The report reaches the following conclusions:

  • The Government risks choosing the wrong route HS2.
  • HS2 should be directly linked to Heathrow Airport through the construction of a Heathrow hub interchange station combining HS2, the Great Western Main Line, Chiltern Line and Crossrail services.
  • Without direct HSR connection to Heathrow traffic congestion and pollution around the airport and the M25 will continue to be amongst the worst in Europe.
  • A non-direct HSR link with Heathrow, represented by a loop or spur, would represent folly in Britain’s ambition to develop a truly integrated transport policy.
  • A successful national high speed rail network should directly connect all major airports and cities as is successfully reflected in France, the Netherlands, Belgium and Germany.
  • The north-south divide can be bridged by a successful HSR network as it will better bind and co-ordinate economic progress.

The report warns against focusing HS2 solely on major cities, adding that the route should support economic benefits to a wide spread of communities.

A far more ambitious approach is called for: “The Bow Group believes high speed rail plans should not be optimised just to provide quicker journeys and higher frequencies into central London, important though this is.

“The plans should recognise the benefits that can arise for non-London rail journeys, air to rail and car to rail mode switch, direct and highly attractive accessibility to principal airports and continental Europe.

“The form of the final high speed network should support economic benefits to a wide spread of communities, including many of them suburban and dispersed in nature, in England, Scotland and Wales, as opposed to an approach that would focus benefits on a limited number of major cities.

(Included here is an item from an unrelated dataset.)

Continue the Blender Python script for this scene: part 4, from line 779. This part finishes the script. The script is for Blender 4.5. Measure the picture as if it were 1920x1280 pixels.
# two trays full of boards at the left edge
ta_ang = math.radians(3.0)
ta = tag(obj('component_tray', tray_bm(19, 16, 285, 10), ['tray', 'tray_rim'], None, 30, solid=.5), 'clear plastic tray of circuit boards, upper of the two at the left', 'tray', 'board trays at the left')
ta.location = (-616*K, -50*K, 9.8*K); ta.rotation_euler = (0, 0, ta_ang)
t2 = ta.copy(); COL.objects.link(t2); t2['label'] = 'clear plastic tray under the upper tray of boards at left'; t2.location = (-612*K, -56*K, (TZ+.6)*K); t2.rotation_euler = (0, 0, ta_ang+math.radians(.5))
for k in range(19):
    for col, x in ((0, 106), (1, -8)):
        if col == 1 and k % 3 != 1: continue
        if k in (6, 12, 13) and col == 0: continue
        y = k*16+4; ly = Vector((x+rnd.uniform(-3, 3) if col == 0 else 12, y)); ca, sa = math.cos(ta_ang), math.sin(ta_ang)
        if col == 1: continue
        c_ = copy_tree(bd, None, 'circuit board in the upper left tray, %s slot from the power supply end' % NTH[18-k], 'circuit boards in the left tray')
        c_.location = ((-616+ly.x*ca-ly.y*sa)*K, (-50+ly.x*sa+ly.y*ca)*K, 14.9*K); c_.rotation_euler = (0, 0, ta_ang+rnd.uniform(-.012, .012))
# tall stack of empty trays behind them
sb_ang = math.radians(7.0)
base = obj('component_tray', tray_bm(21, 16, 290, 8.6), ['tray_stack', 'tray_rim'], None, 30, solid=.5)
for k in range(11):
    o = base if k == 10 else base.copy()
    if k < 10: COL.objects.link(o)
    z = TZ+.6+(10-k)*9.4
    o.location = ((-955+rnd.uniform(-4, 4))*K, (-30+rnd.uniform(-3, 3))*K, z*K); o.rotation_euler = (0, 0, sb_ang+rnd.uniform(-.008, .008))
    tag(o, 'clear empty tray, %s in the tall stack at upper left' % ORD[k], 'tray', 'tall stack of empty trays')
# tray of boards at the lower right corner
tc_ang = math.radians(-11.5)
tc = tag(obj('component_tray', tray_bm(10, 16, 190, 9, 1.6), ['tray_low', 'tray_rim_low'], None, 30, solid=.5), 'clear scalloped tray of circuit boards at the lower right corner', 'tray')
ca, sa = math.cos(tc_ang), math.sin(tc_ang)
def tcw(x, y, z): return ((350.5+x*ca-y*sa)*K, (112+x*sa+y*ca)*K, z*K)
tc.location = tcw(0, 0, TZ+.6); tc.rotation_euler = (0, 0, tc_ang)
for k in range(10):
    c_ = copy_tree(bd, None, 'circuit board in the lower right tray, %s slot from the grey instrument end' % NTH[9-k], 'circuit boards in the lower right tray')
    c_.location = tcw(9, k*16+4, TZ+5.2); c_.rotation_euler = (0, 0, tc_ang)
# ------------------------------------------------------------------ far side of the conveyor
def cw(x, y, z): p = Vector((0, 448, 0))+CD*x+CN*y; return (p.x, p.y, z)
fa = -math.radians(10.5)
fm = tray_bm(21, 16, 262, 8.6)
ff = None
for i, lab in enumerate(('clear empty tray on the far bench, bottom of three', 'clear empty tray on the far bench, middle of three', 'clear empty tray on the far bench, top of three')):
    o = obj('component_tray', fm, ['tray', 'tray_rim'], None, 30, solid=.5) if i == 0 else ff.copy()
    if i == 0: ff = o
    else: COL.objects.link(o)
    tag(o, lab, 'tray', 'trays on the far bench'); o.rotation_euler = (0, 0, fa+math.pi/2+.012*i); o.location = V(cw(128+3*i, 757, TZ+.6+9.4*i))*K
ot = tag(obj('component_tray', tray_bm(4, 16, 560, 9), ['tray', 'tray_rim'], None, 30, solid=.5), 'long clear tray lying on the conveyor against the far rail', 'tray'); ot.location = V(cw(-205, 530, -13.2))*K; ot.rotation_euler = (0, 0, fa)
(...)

“The Conservative vision is clear: Leeds, Manchester, Birmingham and London should be linked in a first stage, also connecting in Heathrow, but recognising that it is only a first stage of a programme that brings in other cities.”

The report calls for a national network of high speed lines, including:

  • A line between London, Heathrow, the West Midlands, North West England and Scotland;
  • A separate line from London to the East Midlands, Yorkshire and North East England;
  • Fast connecting routes from the Birmingham airport area to Sheffield, from Manchester to Leeds and between Edinburgh and Glasgow;
  • Ability for cross country and regional trains to make use of sections of the network – for example from Bristol, the south of England and the Thames Valley to call at a main station in Birmingham and continue north to Manchester, Scotland, Yorkshire and the North East.

The report continues: “High speed access to parts of the East Midlands and Sheffield could be gained early by through running from the new West Midlands high speed line near Birmingham airport over electrified sections of the conventional main line network.”

A section dealing with the HS2 line as it enters Birmingham calls for significant changes to the proposed Curzon Street station: “To ensure the new high speed network can sustain an excellent range of services, a Conservative government should call for options for two stations in Birmingham.

“A ‘through’ city centre station and a multi-modal interchange and parkway station on a Birmingham bypass line, at Birmingham Airport.

“This arrangement would allow fast services from London to Manchester and beyond to bypass central Birmingham. Wolverhampton would be served by high speed rail improving access to high speed services for more areas of the West Midlands, Shropshire and central Wales.

“It would also permit trains from the existing main lines from the south and south west to call at the Birmingham city centre high speed station and continue then on to the high speed line to the North West/Manchester, Yorkshire, the North East and Scotland.”